Exercise details: All material below is to be reproduced exactly.

** Start Material **

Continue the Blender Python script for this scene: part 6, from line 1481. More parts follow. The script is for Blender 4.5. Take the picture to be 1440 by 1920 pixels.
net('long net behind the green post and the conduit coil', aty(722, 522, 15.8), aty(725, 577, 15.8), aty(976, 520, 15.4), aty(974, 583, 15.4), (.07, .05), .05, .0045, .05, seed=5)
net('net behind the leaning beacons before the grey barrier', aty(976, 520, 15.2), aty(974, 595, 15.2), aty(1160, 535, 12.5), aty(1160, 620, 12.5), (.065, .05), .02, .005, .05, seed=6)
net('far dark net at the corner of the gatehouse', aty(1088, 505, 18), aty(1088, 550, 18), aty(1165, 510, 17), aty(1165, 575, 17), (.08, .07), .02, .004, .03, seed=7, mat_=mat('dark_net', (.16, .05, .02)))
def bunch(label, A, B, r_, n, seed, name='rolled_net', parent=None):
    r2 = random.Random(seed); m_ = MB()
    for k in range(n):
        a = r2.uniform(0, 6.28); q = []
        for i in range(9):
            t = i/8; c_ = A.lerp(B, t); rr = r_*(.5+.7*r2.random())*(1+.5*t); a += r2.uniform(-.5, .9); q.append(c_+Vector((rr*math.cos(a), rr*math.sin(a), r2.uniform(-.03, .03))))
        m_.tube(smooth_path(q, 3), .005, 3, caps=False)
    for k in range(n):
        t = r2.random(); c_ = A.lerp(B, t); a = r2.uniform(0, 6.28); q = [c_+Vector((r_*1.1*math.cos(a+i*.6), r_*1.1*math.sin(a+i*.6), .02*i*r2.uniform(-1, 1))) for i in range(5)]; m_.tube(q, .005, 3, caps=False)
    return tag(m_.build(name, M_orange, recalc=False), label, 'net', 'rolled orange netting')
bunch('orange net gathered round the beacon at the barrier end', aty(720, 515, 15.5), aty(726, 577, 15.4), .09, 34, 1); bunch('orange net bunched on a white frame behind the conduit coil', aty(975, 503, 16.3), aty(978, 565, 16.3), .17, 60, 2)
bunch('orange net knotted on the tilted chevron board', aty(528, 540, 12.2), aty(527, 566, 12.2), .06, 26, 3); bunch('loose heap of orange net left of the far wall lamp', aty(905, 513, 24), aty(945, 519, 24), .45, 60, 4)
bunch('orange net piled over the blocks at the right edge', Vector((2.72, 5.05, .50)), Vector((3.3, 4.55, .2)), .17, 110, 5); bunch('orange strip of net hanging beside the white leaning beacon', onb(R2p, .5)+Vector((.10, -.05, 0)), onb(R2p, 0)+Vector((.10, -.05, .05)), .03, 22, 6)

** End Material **

Response:
Continue the Blender Python script for this scene: part 6, from line 1481. More parts follow. The script is for Blender 4.5. Take the picture to be 1440 by 1920 pixels.
net('long net behind the green post and the conduit coil', aty(722, 522, 15.8), aty(725, 577, 15.8), aty(976, 520, 15.4), aty(974, 583, 15.4), (.07, .05), .05, .0045, .05, seed=5)
net('net behind the leaning beacons before the grey barrier', aty(976, 520, 15.2), aty(974, 595, 15.2), aty(1160, 535, 12.5), aty(1160, 620, 12.5), (.065, .05), .02, .005, .05, seed=6)
net('far dark net at the corner of the gatehouse', aty(1088, 505, 18), aty(1088, 550, 18), aty(1165, 510, 17), aty(1165, 575, 17), (.08, .07), .02, .004, .03, seed=7, mat_=mat('dark_net', (.16, .05, .02)))
def bunch(label, A, B, r_, n, seed, name='rolled_net', parent=None):
    r2 = random.Random(seed); m_ = MB()
    for k in range(n):
        a = r2.uniform(0, 6.28); q = []
        for i in range(9):
            t = i/8; c_ = A.lerp(B, t); rr = r_*(.5+.7*r2.random())*(1+.5*t); a += r2.uniform(-.5, .9); q.append(c_+Vector((rr*math.cos(a), rr*math.sin(a), r2.uniform(-.03, .03))))
        m_.tube(smooth_path(q, 3), .005, 3, caps=False)
    for k in range(n):
        t = r2.random(); c_ = A.lerp(B, t); a = r2.uniform(0, 6.28); q = [c_+Vector((r_*1.1*math.cos(a+i*.6), r_*1.1*math.sin(a+i*.6), .02*i*r2.uniform(-1, 1))) for i in range(5)]; m_.tube(q, .005, 3, caps=False)
    return tag(m_.build(name, M_orange, recalc=False), label, 'net', 'rolled orange netting')
bunch('orange net gathered round the beacon at the barrier end', aty(720, 515, 15.5), aty(726, 577, 15.4), .09, 34, 1); bunch('orange net bunched on a white frame behind the conduit coil', aty(975, 503, 16.3), aty(978, 565, 16.3), .17, 60, 2)
bunch('orange net knotted on the tilted chevron board', aty(528, 540, 12.2), aty(527, 566, 12.2), .06, 26, 3); bunch('loose heap of orange net left of the far wall lamp', aty(905, 513, 24), aty(945, 519, 24), .45, 60, 4)
bunch('orange net piled over the blocks at the right edge', Vector((2.72, 5.05, .50)), Vector((3.3, 4.55, .2)), .17, 110, 5); bunch('orange strip of net hanging beside the white leaning beacon', onb(R2p, .5)+Vector((.10, -.05, 0)), onb(R2p, 0)+Vector((.10, -.05, .05)), .03, 22, 6)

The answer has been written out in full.